On Tue, Apr 12, 2011 at 9:30 AM, James Annan <jdannan at jamstec.go.jp> wrote:

  
    
#
Or perhaps this as an example of using lines() rather than just getting a line and dot output in the upper graph.
  x <- 1:10
 y <- (1:100)*3
 z <- rnorm(100, 150, sd= 75)
 a <- rnorm(10,mean=5, sd= 2.5)
 par(mfcol=c(2,1))
 plot(x)
lines(a, col= "red")
plot(y)
lines(z , col="blue")
--- On Tue, 4/12/11, John Kane <jrkrideau at yahoo.ca> wrote:

            
#
Thanks for all the replies. Yes, I agree that calculating all the data 
first is a simple solution which also has the benefit of making the axis 
choice easier to get right, but on the downside it requires storing an 
order of magnitude more output than my original sequential approach 
would have done. Not actually a problem for me right now, but may be for 
larger cases and certainly seems inelegant in general. So I'm still 
interested to know if there is some practical way of returning to an 
earlier plot. I suppose I could artificially scale the data to make it 
match the wrong axes. But that would be horrible.

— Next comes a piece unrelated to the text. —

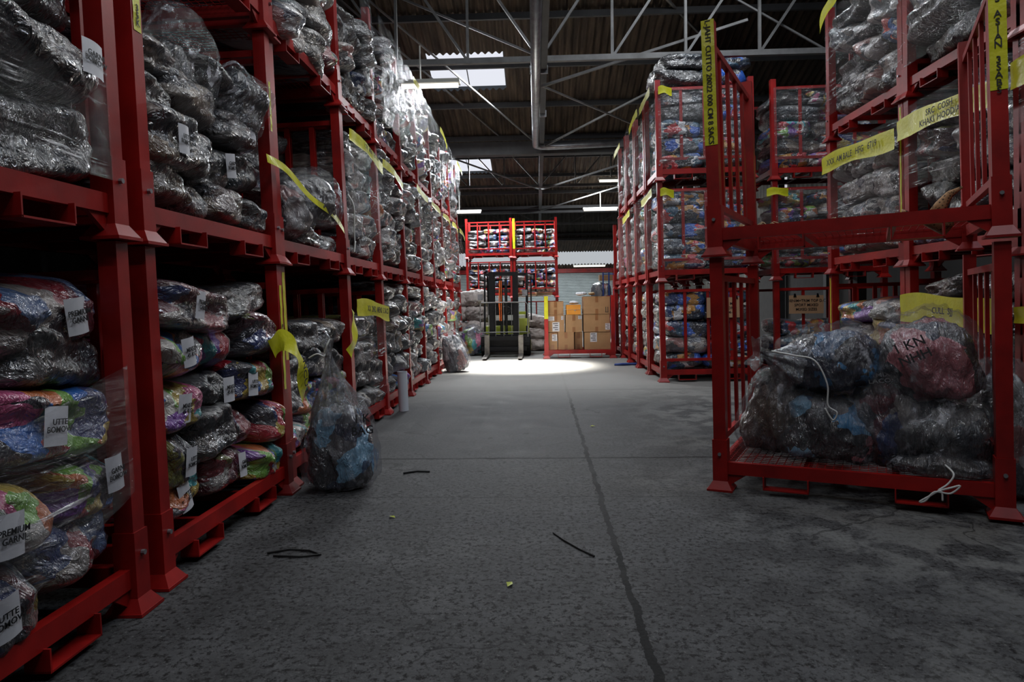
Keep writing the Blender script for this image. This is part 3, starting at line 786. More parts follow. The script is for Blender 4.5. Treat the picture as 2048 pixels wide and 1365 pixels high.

(The example was deliberately simple, but in reality I want to loop 
through a bunch of simple simulations each of which generates several 
types of output, and create a graph for each type of output.)

James
On 13/4/11 1:25 AM, jim holtman wrote:

  
    
#
Hi,

ggplot2 automatically adjusts its axes when new data are added to
plots; however you wouldn't get an automatic legend if you constructed
plots that way.

HTH,

baptiste
On 13 April 2011 17:06, James Annan <jdannan at jamstec.go.jp> wrote:
5 days later
#
Going back to a previous graph does not automatically restore the coordinate system (as you noticed).  But you can store that information (lot less info than your data in most cases) and reset it manually.  Try:

x<- 1:10
y<- (1:100)*3
par(mfcol=c(2,1))
plot(x)
tmp1 <- par('usr')
plot(y)
tmp2 <- par('usr')

par(mfg=c(1,1))
par(usr=tmp1)
lines(x)
par(mfg=c(2,1))
par(usr=tmp2)
lines(y)
#
Thanks! I'd seen this sort of trick mentioned in places, but didn't twig 
what it did. This is exactly what I was looking for.